さて、このあとはTBM教育のプログラムのフルコースです。いつも言っていますが、この年の「初め」と年度の「終わり」という対極が混在する神秘的な時期だからこそ、よりいっそう意味があるのです。だからこそ須磨学園は今日という日にTBM活動のフルコースに取り組むのです。この2025年という年を再生と成長の素晴らしい年にするために、「なりたい自分」について、たくさんのことを想像して、たくさん考えてください。そしてxyzTを通して、人の心の広さ、高さ、深さ、温かさについてたくさん思いを馳せて、たくさん感じてください。考えたこと、感じたこと、心に決めたことを周りとたくさん話して、しっかりと心を込めて、書き初めとして表現してください。今日TBM活動に真摯に取り組むことで、今日考えたこと、感じたこと、定めた目標、それぞれの書き初め、そして今日という日そのものが、皆さんをしかるべき道へと導いてくれる道しるべとなります。今日という日が、皆さんにとって2025年という新たな年を力強く歩みだし、2024年度という年度を力強く駆け抜けるための貴重な門出の日となることを心から期待しています。
最後になりますが、高校3年生の皆さんはいよいよ勝負の年の幕開けです。皆さんの大切な勝負における健闘を心から願っています。とにかく大切なことは、「凡事徹底 ― 基本の徹底」だと思います。思いがけないラッキーを生むのも、平素の基礎の積み重ね、そして「いつも通り」の精神だと思います。これまで繰り返し使ってボロボロになった教材を大切にしてください。いつも共に過ごしてきた家族や仲間や先生たちの思いや言葉を大切にしてください。いつものこの環境を大切にしてください。これまで続けてきた基礎の積み重ねを信じて、自信をもってアウトプットしてください。そして…どんなときでも前を向いていてください。

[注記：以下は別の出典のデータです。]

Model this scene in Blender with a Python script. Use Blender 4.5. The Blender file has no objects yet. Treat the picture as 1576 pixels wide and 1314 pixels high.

勝負において、最も避けたいことは、「想定外」のことです。しかしいかなる勝負においても「想定外」の状況を避け切るのは難しいものです。勝負において、相手が想定外の動きをした、想定外の問題が出た、などのヘビーな状況はよくありますが、これらは事前に想定する ―完全に読めなくても類する場面のシミュレーションを行う― ことはできます。まだまだ今の段階で自分なりにできる「想定外」の状況の回避はたくさんあると思います。想定外の体調不良を避けるためにもぜひ体調の管理、朝型のバイオリズムの調整を徹底してください。電車が延着したときのイメージをしておいてください。古いセンター試験の問題を‘通し’で演習するなど、ぜひ想定外の問題形式が出された時のイメージをしておいてください。この丘の上での「いつも通り」の精神を支えにして、事前にできる限り想定外をつぶすための想定をして、当日は自信をもって成果を手繰り寄せてください。心から応援しています。
さあそれでは全校生の皆さん、全員で今日という日をよい一日に、そして今年をよい年にしましょう。